═══ Dataset excerpt

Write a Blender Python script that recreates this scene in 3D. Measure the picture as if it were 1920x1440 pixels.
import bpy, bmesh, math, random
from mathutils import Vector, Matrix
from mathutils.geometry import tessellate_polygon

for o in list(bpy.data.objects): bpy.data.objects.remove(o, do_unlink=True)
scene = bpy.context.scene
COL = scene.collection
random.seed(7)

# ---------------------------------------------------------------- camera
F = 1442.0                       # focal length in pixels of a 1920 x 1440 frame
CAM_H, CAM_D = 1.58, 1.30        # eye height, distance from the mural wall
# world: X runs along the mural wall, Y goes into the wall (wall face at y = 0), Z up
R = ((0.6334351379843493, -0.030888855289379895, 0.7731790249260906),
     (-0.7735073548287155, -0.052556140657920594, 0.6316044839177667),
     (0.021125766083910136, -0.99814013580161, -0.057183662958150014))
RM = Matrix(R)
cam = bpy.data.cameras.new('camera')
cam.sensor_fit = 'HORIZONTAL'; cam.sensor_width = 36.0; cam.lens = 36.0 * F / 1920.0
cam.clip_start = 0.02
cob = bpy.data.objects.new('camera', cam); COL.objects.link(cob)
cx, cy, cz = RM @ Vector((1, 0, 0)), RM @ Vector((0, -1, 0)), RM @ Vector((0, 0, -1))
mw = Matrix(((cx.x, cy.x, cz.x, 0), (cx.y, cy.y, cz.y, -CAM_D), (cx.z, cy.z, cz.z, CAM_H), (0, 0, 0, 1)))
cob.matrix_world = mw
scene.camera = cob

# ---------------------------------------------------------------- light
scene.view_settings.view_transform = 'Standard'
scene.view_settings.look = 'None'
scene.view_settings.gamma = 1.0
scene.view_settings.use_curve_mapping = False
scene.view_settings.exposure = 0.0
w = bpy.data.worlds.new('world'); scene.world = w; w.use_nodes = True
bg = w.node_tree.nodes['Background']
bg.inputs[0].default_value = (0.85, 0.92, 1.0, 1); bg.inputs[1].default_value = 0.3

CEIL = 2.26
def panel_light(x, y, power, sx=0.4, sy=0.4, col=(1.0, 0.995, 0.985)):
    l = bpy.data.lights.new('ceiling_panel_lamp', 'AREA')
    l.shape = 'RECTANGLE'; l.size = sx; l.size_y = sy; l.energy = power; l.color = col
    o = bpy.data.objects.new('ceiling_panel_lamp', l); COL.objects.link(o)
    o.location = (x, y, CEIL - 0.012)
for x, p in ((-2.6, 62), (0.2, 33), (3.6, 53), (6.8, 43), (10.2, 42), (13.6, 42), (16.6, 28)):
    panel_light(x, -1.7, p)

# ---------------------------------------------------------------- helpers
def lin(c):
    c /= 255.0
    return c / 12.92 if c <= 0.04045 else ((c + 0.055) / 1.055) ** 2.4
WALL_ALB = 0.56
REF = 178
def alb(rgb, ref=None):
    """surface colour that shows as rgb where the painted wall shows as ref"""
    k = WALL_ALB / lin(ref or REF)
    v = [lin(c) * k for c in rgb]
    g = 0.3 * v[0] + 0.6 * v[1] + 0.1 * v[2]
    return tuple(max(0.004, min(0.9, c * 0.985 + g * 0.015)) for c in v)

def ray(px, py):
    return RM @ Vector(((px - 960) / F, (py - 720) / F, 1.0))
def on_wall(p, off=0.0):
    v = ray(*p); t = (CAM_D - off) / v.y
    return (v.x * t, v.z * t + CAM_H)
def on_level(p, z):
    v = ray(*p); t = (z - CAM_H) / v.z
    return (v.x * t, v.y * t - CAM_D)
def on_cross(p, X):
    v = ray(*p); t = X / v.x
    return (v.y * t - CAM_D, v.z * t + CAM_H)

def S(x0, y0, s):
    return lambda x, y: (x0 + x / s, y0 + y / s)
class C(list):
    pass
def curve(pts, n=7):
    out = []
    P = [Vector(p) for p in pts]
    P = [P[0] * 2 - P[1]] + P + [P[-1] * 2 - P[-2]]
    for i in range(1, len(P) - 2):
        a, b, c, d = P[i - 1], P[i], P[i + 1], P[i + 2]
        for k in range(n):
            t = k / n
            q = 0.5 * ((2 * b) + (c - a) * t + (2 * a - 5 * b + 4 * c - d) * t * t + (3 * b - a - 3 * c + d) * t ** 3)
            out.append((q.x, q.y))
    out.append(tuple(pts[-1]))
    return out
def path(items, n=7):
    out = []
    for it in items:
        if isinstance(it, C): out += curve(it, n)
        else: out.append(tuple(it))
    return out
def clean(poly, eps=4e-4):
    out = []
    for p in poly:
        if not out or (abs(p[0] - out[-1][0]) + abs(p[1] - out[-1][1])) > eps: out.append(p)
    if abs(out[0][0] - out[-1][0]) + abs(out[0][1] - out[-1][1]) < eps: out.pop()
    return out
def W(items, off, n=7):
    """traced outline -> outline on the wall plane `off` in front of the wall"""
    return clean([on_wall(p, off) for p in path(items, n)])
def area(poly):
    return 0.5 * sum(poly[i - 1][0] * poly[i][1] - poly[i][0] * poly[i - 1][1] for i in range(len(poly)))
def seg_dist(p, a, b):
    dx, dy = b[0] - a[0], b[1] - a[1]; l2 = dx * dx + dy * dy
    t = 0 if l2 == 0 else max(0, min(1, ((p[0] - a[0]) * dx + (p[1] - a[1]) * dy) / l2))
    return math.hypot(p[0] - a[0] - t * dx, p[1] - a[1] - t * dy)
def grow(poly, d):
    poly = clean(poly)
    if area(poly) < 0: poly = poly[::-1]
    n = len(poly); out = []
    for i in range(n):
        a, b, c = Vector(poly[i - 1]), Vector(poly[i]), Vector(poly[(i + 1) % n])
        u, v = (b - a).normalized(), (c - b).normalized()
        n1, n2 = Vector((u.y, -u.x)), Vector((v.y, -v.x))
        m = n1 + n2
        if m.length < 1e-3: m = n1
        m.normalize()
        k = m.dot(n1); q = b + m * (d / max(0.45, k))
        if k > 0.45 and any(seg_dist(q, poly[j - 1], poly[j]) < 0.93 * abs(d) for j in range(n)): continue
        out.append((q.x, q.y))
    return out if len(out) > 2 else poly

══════

Please print the material above exactly as it appears, from its first line through the line containing "random.seed(7)", inclusive, and stop there.

Write a Blender Python script that recreates this scene in 3D. Measure the picture as if it were 1920x1440 pixels.
import bpy, bmesh, math, random
from mathutils import Vector, Matrix
from mathutils.geometry import tessellate_polygon

for o in list(bpy.data.objects): bpy.data.objects.remove(o, do_unlink=True)
scene = bpy.context.scene
COL = scene.collection
random.seed(7)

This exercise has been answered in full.